Pittsburgh Synagogue’s Rabbi Speaks of Horror and Healing
In a blog post last summer, three months before a man with an AR-15-style assault rifle opened fire on his Pittsburgh congregation, Rabbi Jeffrey Myers railed in sharp tones against the failure of lawmakers to address gun violence.
Posted — UpdatedIn a blog post last summer, three months before a man with an AR-15-style assault rifle opened fire on his Pittsburgh congregation, Rabbi Jeffrey Myers railed in sharp tones against the failure of lawmakers to address gun violence.
“I fear that the status quo will remain unchanged,” Myers wrote, invoking the words of Rabban Gamliel, a second-century Jewish scholar: “Be wary of the authorities! They do not befriend anyone unless it serves their own needs.”
On Monday, as Myers sought to make funeral arrangements for congregants killed in the mass shooting Saturday, some other Jewish leaders in Pittsburgh rejected a proposed visit by President Donald Trump, saying his rhetoric encouraged white nationalist violence. But Myers offered a message of healing.
“The president of the United States is always welcome,” he said in an interview on CNN. “I’m a citizen, he’s my president.
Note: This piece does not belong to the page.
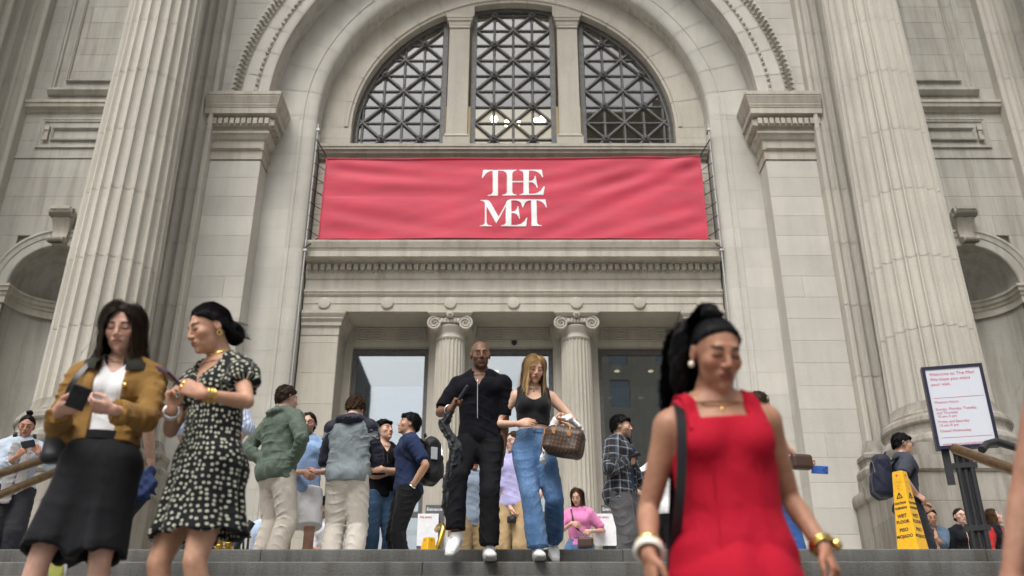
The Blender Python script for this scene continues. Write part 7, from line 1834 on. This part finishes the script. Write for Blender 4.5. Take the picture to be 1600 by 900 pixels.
# woman with headphones at the far left
k = simple('scarf', 'woman with top bun, headphones and grey scarf at the left edge', 46, 651, 1.64, 26, (.42, .235, .16), dict(eyes='down', lipc=(.35, .08, .08)), dict(fem=1, build=1.08, head=(-4, 18, 0)), dict(a=dict(px=(28, 712, -.22), d=(.6, -.3, .5), n=(.3, .6, .3), curl=.7, pole=(-.8, .2, -.8)), b=dict(px=(60, 708, -.22), d=(-.5, -.3, .6), n=(-.4, .6, .2), curl=.7, pole=(.8, .2, -.8))))
upper(k, 'shirt', fab('pale_denim', (.42, .48, .56)), .024, 1.6, .032, -.20, .066, .0, .009, (.014, .12, 2), wob_=.005); pants(k, fab('dark_trousers', ()), .02, LOOSE)
S = Solid().add(Tube([k.tp[4] + V3(-.06, -.135, .05), k.tp[3] + V3(-.055, -.155, 0), k.tp[1] + V3(-.05, -.165, 0), k.tp[0] + V3(-.045, -.155, -.08)], [.04, .05, .055, .05], [.016]*4, (1,0,0), (.01, .09, 1)), 0).add(Tube([k.tp[4] + V3(.06, -.13, .05), k.tp[3] + V3(.06, -.15, 0), k.tp[1] + V3(.06, -.16, .02)], [.035, .045, .05], [.016]*3, (1,0,0), (.01, .09, 2)), 0)
S.add(Tube([k.neck0 + k.up @ V3(.07*cos(a), .065*sin(a) - .01, .02 - .02*(-sin(a))) for a in [2*pi*i/12 for i in range(13)]], .026, .03, (0, 0, 1), (.01, .05, 1)), .01)
garment(k, 'scarf', S, fab('grey_scarf', (.30, .29, .29), pattern=None, wrinkle=.9), .008)
cap_hair(k, HB, .010, .066, -.07, -.04, .002, h=.005, extra=lambda S: S.add(LocPrim(k, lambda x, f, u: e3(x, f+.05, u-.145, .036, .036, .030) + wob(x, f, u, .003, 110, 1)), .01)); shoes(k)
hp = MB()
for sg in (-1, 1): hp.lathe([(0,-.02),(.03,-.018),(.035,0),(.03,.018),(0,.02)], 12); hp.v[-60:] = [(v[2] + k.neck0[0] + sg*.088, v[0] + k.neck0[1] - .05, v[1] + k.neck0[2] + .05) for v in hp.v[-60:]]
hp.tube([Vector(k.neck0 + V3(.088*cos(a), -.03 + .09*sin(a), .055)) for a in [pi*i/12 for i in range(13)]], .010, 6); hp.obj('headphones', M['black'], k.root, 50)
phone_at(k, k.toL(44, 694, -.27), k.wv(.9, -.2, .1), k.wv(0, .8, .5), 'black phone held sideways by the woman with headphones')
# climber hidden behind the ochre jacket: arm with navy garment, raised sneaker
loc = (at(186, 560, 6.05).x, 6.05, ground_z(6.05)); H = 1.74; yaw = 172
k = simple('climber', 'person in olive shirt climbing the steps behind the ochre jacket', 0, 0, H, yaw, (.58, .38, .29), dict(), dict(head=(0, 5, 0), feet=dict(a=dict(p=loc_of(loc, yaw, H, 150, 850, .3), pole=(0, -1, 0)), b=dict(p=loc_of(loc, yaw, H, 101, 868, -.30), pitch=78, yaw=0))), dict(a=dict(px=(236, 722, -.02), curl=.7, pole=(.3, -.6, 0)), b=dict(w=(.26, -.1, .9))), loc=loc, hv=.006)
upper(k, 'shirt', fab('olive_cotton', (.09, .09, .055)), .020, .85, .03, -.10, .066, .0, .010); pants(k, fab('dark_trousers', ()), .012, STRAIGHT); short_hair(k, HD, 400)
shoe(k, 'a', WHITE_SHOE, SOLE, .008); shoe(k, 'b', WHITE_SHOE, plain('lime_sole', (.40, .40, .10), .6), .006)
S = Solid().add(Tube([k.toL(238, 738, -.04), k.toL(228, 752, -.06), k.toL(218, 772, -.06), k.toL(214, 782, -.05)], [.03, .07, .08, .03], [.03, .04, .04, .02], (1,0,0), (.02, .07, 1)), 0).disp(lambda x, y, z: wob(x, y, z, .008, 45, 2)); V, Q = S.mesh(.007)
hold('rolled_jacket', np_mesh('rolled_jacket', V, Q, fab('navy_jersey', (.015, .028, .085))), None, k, 'rolled navy jacket carried between the two women on the left', 'jacket')
# striped shirt behind the daisy dress
loc = (at(342, 600, 7.95).x, 7.95, 0); H = 1.70
k = simple('stripe', 'person in pale blue striped shirt behind the daisy dress', 0, 0, H, 165, (.60, .40, .31), dict(), dict(), dict(a=dict(px=(357, 706, -.05), curl=.5, pole=(.9, .2, 0)), b=dict(w=(.24, -.05, .9))), loc=loc, hv=.006)
upper(k, 'shirt', fab('striped_cotton', (.5,.6,.8), pattern=pat_stripes((.62, .66, .74), (.30, .40, .66), 1/.012, .6, 0)), .022, 1.1, .036, -.10, .066, .0, .008, (.012, .1, 1), 'body'); pants(k, fab('dark_trousers', ()), .012, STRAIGHT, h=.012); short_hair(k, HD, 300); shoes(k); bracelet(k, 'a', .9, .033, .004, SILVER)
# seated on the paving behind the group
for key, lab, px, Y, col, yw in (('seatedblue', 'seated person in pale blue shirt behind the green jacket', 415, 11.6, (.42, .52, .70), 60), ('seatedwhite', 'seated person in white shirt behind the cream trousers', 524, 11.4, (.66, .67, .70), -40)):
    H = 1.70
    k = simple(key, lab, 0, 0, H, yw, MED, dict(eyes='down'), dict(head=(0, 25, 0), lean=14, pelvis=(0, 0, -.42), feet=dict(a=dict(p=(-.12, -.42, .085)), b=dict(p=(.12, -.42, .085)))), dict(a=dict(w=(-.12, -.35, .62)), b=dict(w=(.12, -.35, .62))), loc=(at(px, 820, Y).x, Y, 0), hv=.006, handv=.006)
    upper(k, 'shirt', fab(key + '_cotton', col), .02, 1.3, .03, -.04, .066, .0, .010); pants(k, fab('navy_cotton', ()), .012, STRAIGHT, h=.012); short_hair(k, HB, 300); shoes(k)
    st = MB().block(-.26, .26, -.2, .25, 0, .40, .02).obj('stone_block_seat', M['base'], None, None, (k.loc[0], k.loc[1] + .02, 0), radians(yw)); tag(st, 'low stone block under the ' + lab, 'stone seat')
# people glimpsed behind the couple
k = simple('khaki', 'man in grey-blue shirt and khaki trousers behind the bald man', 738, 706, 1.75, 20, MED, dict(), dict(), dict(b=dict(px=(768, 800, -.1))), hv=.006, handv=.006)
upper(k, 'shirt', fab('grey_blue_shirt', (.22, .27, .34)), .022, .9, .03, -.10, .066, .0, .010); kh = fab('khaki_cotton', (.24, .17, .085)); pants(k, kh, .014, STRAIGHT); short_hair(k, HB, 300); shoes(k)
k = simple('greenbag', 'dark-haired woman in dark skirt and white top raising a phone', 789, 738, 1.63, -20, (.58, .38, .28), dict(), dict(fem=1, head=(-25, 5, 0)), dict(a=dict(px=(782, 772, -.25), d=(0, -.2, .9), n=(.6, .5, 0), curl=.8), b=dict(w=(.2, -.2, 1.0))), hv=.005, handv=.005)
upper(k, 'top', fab('white_cotton', ()), .018, .7, .022, -.02, .06, .0, .010); S = Solid().add(Tube([k.tp[2], k.tp[1], k.tp[0], k.tp[0] + V3(0, 0, -.5)], [k.tW[2]+.012, k.tW[1]+.015, .2, .26], [k.tD[2]+.012, k.tD[1]+.015, .16, .2], (1,0,0), None, (0, .02, 8, 1), True), 0); garment(k, 'skirt', S, fab('dark_skirt', (.018, .018, .028)), .011); shoes(k)
fall_hair(k, HB, 500, .26, 0, 12, .006, .068, .6, .005, 28); cap_hair(k, HB, .010, .066, -.06, -.06, h=.006, name='hair_base'); phone_at(k, k.toL(783, 758, -.3), k.wv(0, -.2, .9), k.wv(.2, .9, .2), 'phone raised by the dark-haired woman between the couple')
S = Solid().add(RBox(k.toL(772, 812, -.2), (.10, .04, .13), .03), 0).disp(lambda x, y, z: wob(x, y, z, .006, 30, 1)); V, Q = S.mesh(.01); B = hold('tote_bag', np_mesh('tote_bag', V, Q, fab('lime_canvas', (.33, .40, .06))), None, k, 'lime green tote bag low between the couple', 'tote bag')
MB().tube([k.toL(768, 795, -.2), k.toL(772, 772, -.15), k.toL(778, 795, -.2)], .008, 6).obj('handle', fab('lime_canvas', ()), B)
k = simple('lavender', 'man in lavender shirt and tan trousers behind the blonde woman', 806, 676, 1.78, -30, LIGHT, dict(), dict(head=(-20, 4, 0)), dict(a=dict(px=(800, 800, -.12), curl=.7, pole=(-.8, .3, 0)), b=dict(w=(.26, -.05, .9))), hv=.005, handv=.005)
upper(k, 'shirt', fab('lavender_cotton', (.42, .40, .66)), .022, 1.0, .03, -.04, .066, .0, .010); pants(k, fab('tan_cotton', (.42, .30, .16)), .014, STRAIGHT); short_hair(k, HBR, 400); glasses(k, M['black']); shoes(k)
S = Solid().add(RBox(k.toL(800, 812, -.14), (.05, .03, .035), .01), 0).add(Tube([k.toL(800, 812, -.16), k.toL(800, 812, -.24)], .026), .004); V, Q = S.mesh(.006); hold('camera', np_mesh('camera', V, Q, M['black']), None, k, 'small black camera in the hand of the man in lavender shirt', 'camera')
He is certainly welcome.”
Trump later confirmed plans to visit Pittsburgh on Tuesday.
Myers, who was hired just over a year ago by the Tree of Life congregation, which numbers a few hundred families, has found himself serving as a spiritual leader to an entire country in shock after the massacre, which left 11 people dead.
At a vigil in Pittsburgh and in a series of television interviews, the rabbi has warned that the attack was aimed at the American ideal of freedom of worship, and at America itself.
He has also reiterated his belief that good will prevail over evil.
He awoke Monday to hundreds of emails from strangers, he told CNN, sent by people of all faiths and from all around the world. He has said the synagogue will not close down or cede any ground to violence. And he has called on politicians to avoid hateful rhetoric.
“My cup overflows with love,” Myers said at the vigil in Pittsburgh on Sunday, according to an account in The Pittsburgh Post-Gazette. “That’s how you defeat hate.”
Myers made the first 911 emergency call Saturday morning when the gunman began his deadly assault. Until two months ago, he rarely carried his cellphone on the Sabbath, when some Jewish people avoid using technology and electronics, he has said in interviews. But at a training session in August, he said, a security expert told him he should start.
“I learned a number of important things from him,” Myers said in an interview Monday on “Good Morning America.” “He said, ‘Rabbi, it’s a different world, and you need to carry it.’ I’m so grateful for his presence, and teaching me.”
The rabbi said that about five minutes after the Saturday service began, at 9:45 a.m., he heard a loud sound in the synagogue lobby on the floor below him. It sounded like a coat rack had fallen, he recalled. But then he heard another loud bang.
“It was apparent to me — instinct — that it was not the sound of a piece of metal falling down,” he said. “It was rapid fire.”
With about 12 people in the sanctuary, Myers said, he yelled for everyone to drop to the ground and stay quiet. He then started to evacuate the congregants to safety, beginning with a handful of people at the front of the sanctuary. There were still eight people in the room, all in the rear.
The gunfire was getting louder. The gunman was moving closer to the sanctuary.
Seven of the eight people were killed, he said, and the eighth was wounded; she is expected to recover.
“There was no way for me to get back,” Myers said on CNN. “I live with that, the sounds that are seared in my brain, for the rest of my life.”
The gunman also killed four others at the synagogue, members of two other congregations who use the same building.
Myers grew up in Newark, New Jersey, and started his career as a teenage soprano in his congregation’s choir, according to The Pittsburgh Jewish Chronicle. When Myers was 15, the cantor at his synagogue had a stroke just before the High Holy Days, and Myers was called to step in and lead the choir.
He has served much of his professional career as a cantor and a Jewish educator in a congregation on Long Island and later in Ventnor City, New Jersey. He sought ordination as a rabbi to improve his job prospects, he told The Chronicle, at a time when American synagogues were consolidating.
One reason he was an appealing candidate when the Tree of Life/Or L’Simcha congregation in Pittsburgh sought a new rabbi was his ability to perform the roles of both rabbi and cantor.
At the vigil Sunday, The Post-Gazette reported, Myers told an audience of more than 2,000 people in the Soldiers & Sailors Hall that when he could not sleep after the attack, he reminded himself of the portion of the 23rd Psalm about one’s cup overflowing.
Then he began singing “El Rachamim,” a funeral lament.